Si dice che Ian Curtis guardasse La ballata di Stroszek da una piccola televisione appollaiata su un mobiletto, quando si uccise. La finestra con le tendine, il tv color legno a tubo catodico. Forse c’erano pure quei maledetti merletti. Quei fastidiosi ammennicoli fatti per non far toccare qualcosa con qualcos’altro, uno dei preservativi intellettuali per le nostre mamme e nonne che forse non volevano che televisione e tavolino, o tavolino e piatto facessero all’amore, non si sa mai. Aveva appena pubblicato con i Joy Division il secondo album, Closer.

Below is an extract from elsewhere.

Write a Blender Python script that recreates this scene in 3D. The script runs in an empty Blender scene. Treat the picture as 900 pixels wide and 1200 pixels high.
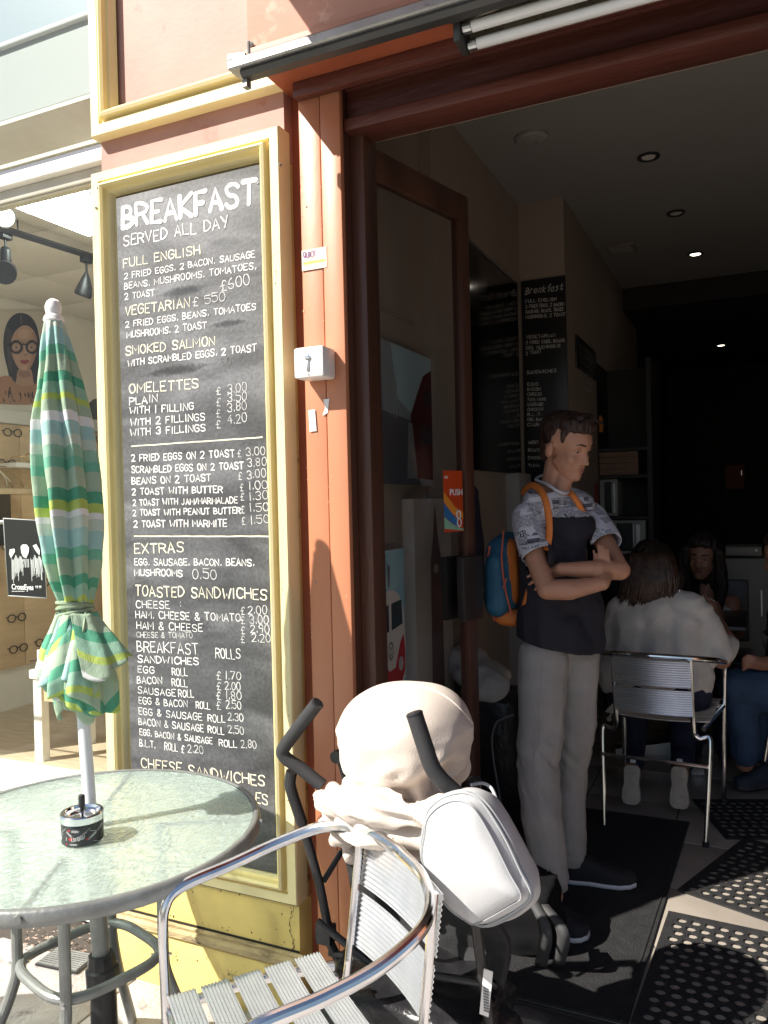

Poi si è messo la corda per il bucato al collo. E quella che era la sedia da cui aveva guardato il film è diventata la fotocopia caduta in terra della sua esistenza appesa per aria. Un oggetto fermo sia nel tempo che nello spazio, una vita velocissima che lui ha consumato molto più velocemente dei canonici 27 anni.
I merletti, qualcosa di pudico, asettico e fintamente di buon gusto. Abbelliscono cose palesemente spaiate, probabilmente brutte, sicuramente vecchie. Sono stati allo stesso tempo il canto del cigno e la scintilla di una rivoluzione che di generazione per generazione si è protratta per decenni. La pudicizia della generazione precedente è sempre stata la molla che ha fatto scattare la rivoluzione della generazione successiva. I figli che si ribellano ai padri. L’epoca dei merletti sembra finita, quella delle rivoluzioni, pure.
Per molti Ian Curtis è sempre stato lo spettro di questa filosofia, un enigmatico ragazzetto che ha corso tanto, tantissimo, e che ha fatto della propria rivoluzione un culto che dura dopo quasi quarant’anni.
Mi sembra sempre ironico opporre a tutto questo il nostro modo di vivere a cento all’ora, cioè di scrivere in maiuscolo, rimescolare mode, mangiare verdure al vapore. Ho paura che il mito della gioventù a cento all’ora, del bruciarsi lentamente, non ci sia più. Continuiamo a conservarci mentre 37 anni fa moriva Ian Curtis, in posto molto lontano dal nostro immaginario in cui non ci sono rivoluzioni.
Per ricordarlo, ho sempre consigliato agli amici di ascoltare Unknow Pleasure. Paura, alienazione, disgusto, confusione. Sangue su un muro di cemento. Autentica oscurità di una grande rockstar che ha perso il controllo. Perché scrivere poetiche descrizioni dell’oscurità non è pur sempre poesia?